**Data for processing**
------------------------------------------------------------------------
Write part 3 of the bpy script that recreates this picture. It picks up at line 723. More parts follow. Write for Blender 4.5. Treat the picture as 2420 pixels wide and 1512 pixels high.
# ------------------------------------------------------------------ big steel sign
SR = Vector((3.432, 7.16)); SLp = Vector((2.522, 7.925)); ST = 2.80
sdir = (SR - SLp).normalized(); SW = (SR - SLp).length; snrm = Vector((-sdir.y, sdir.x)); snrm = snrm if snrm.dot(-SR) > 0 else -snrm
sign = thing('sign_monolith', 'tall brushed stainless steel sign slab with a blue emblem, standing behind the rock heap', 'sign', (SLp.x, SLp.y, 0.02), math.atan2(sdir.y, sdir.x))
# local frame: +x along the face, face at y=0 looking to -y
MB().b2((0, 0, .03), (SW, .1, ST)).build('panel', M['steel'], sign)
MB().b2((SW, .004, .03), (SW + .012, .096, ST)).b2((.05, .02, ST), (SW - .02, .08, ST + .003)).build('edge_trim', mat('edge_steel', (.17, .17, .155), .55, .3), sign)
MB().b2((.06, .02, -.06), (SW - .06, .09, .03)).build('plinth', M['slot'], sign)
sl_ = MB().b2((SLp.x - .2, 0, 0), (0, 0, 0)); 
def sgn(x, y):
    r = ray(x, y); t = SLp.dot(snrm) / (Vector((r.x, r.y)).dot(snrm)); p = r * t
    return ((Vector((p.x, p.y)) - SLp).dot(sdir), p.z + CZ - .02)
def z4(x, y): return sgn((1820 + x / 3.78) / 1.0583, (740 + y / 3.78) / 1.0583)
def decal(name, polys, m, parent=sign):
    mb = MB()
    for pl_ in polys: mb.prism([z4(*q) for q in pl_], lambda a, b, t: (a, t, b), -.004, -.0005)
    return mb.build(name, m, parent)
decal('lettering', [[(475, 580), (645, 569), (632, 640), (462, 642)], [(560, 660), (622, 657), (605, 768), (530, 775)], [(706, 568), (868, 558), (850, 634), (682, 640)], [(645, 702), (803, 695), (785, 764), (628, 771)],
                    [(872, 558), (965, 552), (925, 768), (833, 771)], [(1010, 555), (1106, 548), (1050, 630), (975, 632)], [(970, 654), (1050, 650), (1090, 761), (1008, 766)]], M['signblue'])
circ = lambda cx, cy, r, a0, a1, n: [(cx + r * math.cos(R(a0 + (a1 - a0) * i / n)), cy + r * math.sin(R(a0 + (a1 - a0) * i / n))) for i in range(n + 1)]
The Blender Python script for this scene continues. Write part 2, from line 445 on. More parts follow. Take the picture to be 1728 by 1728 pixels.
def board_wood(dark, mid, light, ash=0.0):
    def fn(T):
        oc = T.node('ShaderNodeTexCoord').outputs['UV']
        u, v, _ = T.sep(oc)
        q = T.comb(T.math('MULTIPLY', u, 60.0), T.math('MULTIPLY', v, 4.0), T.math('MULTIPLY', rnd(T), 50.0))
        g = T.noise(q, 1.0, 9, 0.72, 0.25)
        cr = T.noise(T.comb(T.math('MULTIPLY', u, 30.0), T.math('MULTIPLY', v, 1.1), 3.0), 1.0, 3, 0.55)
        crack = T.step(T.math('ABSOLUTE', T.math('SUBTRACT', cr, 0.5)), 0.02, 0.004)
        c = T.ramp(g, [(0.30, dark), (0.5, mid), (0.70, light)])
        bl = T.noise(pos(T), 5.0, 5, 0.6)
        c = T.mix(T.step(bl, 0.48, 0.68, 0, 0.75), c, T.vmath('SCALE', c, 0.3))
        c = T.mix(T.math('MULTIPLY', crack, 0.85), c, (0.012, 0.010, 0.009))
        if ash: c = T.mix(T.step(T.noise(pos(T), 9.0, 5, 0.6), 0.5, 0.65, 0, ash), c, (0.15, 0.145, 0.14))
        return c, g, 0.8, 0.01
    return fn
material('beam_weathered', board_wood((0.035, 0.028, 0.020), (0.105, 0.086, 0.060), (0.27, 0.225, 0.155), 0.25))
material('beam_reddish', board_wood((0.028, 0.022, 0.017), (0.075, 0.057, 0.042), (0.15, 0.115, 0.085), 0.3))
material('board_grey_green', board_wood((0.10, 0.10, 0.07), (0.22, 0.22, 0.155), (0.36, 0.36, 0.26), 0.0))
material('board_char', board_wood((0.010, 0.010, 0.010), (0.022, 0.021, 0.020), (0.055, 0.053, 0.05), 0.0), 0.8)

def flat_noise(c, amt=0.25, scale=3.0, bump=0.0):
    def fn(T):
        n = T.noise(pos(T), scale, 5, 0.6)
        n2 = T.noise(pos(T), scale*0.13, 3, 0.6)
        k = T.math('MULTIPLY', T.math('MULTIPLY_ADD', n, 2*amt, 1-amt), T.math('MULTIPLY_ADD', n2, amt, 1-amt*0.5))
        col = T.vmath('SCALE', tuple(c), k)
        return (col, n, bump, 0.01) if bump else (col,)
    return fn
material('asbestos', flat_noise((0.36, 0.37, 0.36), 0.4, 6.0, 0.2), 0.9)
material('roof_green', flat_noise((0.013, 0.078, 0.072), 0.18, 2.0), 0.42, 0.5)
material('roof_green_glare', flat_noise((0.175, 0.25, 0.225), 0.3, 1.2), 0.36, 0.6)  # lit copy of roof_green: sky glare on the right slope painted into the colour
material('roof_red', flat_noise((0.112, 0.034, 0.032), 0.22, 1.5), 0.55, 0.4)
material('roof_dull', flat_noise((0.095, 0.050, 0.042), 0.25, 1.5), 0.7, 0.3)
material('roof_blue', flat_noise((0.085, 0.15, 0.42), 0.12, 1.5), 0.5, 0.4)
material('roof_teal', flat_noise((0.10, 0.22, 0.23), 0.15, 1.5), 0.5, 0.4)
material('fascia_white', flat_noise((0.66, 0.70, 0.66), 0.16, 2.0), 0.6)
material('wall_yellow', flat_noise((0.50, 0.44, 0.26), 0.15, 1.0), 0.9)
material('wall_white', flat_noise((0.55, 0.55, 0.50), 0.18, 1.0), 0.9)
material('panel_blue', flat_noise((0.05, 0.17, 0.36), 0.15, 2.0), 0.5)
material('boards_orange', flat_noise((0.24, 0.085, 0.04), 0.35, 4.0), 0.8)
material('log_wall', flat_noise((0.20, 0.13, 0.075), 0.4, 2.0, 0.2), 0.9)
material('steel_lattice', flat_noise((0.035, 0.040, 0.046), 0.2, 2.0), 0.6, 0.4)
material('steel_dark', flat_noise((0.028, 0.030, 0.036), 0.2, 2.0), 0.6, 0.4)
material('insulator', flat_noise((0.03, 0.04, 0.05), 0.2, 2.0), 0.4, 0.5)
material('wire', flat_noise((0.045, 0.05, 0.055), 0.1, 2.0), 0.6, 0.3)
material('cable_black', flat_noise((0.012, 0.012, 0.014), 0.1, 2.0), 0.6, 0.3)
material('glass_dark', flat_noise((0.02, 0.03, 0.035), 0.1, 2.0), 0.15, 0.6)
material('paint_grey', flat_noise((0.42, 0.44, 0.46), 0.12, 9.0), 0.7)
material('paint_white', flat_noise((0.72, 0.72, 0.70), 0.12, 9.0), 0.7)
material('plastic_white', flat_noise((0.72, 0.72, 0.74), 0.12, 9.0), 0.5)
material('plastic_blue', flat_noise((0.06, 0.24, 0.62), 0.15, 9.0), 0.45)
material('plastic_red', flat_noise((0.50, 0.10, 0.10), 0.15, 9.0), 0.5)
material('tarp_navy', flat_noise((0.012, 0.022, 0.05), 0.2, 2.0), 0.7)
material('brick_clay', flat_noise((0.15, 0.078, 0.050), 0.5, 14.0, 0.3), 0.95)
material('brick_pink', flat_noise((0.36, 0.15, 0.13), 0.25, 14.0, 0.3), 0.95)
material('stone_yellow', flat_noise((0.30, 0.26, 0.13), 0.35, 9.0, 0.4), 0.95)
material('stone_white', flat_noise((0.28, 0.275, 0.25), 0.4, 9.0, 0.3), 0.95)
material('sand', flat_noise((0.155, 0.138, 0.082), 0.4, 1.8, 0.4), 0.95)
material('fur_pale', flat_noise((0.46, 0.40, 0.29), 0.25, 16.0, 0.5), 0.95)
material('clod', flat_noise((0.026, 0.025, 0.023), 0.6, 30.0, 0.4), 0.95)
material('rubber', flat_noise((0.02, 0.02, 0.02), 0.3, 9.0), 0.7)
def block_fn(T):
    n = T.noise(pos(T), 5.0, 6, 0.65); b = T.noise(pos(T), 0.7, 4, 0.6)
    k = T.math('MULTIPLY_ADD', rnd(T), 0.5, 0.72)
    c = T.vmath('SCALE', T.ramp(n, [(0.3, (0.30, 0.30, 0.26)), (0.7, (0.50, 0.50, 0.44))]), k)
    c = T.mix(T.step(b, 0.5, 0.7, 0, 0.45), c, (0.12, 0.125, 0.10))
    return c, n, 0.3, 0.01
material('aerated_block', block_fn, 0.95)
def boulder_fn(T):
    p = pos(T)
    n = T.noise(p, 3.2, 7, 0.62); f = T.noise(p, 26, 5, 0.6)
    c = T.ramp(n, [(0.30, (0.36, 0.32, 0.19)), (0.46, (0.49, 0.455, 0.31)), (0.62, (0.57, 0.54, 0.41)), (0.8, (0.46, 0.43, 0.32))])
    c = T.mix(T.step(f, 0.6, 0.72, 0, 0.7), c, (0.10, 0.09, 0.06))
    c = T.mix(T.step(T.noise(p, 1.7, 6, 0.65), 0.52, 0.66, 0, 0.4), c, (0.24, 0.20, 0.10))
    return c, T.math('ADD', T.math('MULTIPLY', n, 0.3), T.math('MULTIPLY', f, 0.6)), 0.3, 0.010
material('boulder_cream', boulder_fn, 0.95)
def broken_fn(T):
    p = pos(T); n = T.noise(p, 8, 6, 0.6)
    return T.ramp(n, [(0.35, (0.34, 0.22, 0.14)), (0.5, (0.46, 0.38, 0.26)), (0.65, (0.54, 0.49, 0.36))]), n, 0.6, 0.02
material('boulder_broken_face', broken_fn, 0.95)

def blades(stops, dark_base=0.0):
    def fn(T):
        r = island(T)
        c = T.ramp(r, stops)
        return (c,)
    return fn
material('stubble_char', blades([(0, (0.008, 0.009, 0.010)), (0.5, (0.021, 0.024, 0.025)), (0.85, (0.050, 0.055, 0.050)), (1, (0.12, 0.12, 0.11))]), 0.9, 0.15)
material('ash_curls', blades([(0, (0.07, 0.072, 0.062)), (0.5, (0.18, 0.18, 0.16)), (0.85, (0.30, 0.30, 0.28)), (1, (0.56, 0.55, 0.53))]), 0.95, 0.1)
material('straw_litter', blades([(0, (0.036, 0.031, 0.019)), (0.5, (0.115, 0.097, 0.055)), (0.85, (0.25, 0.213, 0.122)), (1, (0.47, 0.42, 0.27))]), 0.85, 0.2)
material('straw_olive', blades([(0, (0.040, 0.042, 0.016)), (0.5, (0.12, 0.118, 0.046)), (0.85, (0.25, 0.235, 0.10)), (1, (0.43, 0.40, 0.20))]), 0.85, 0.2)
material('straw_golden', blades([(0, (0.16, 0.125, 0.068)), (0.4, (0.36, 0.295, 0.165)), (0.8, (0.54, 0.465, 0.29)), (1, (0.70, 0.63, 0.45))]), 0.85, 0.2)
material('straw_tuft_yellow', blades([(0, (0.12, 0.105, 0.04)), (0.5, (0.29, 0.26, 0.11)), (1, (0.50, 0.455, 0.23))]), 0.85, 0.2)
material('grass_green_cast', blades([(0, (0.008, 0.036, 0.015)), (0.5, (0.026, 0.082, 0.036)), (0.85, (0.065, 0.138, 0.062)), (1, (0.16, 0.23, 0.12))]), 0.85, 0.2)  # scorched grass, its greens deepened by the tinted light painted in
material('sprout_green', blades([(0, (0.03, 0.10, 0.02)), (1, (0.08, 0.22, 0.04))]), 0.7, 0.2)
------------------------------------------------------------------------
**What is required**
Your answer should be a single number: the count of lines holding the word "pixels".

**Worked answer**
2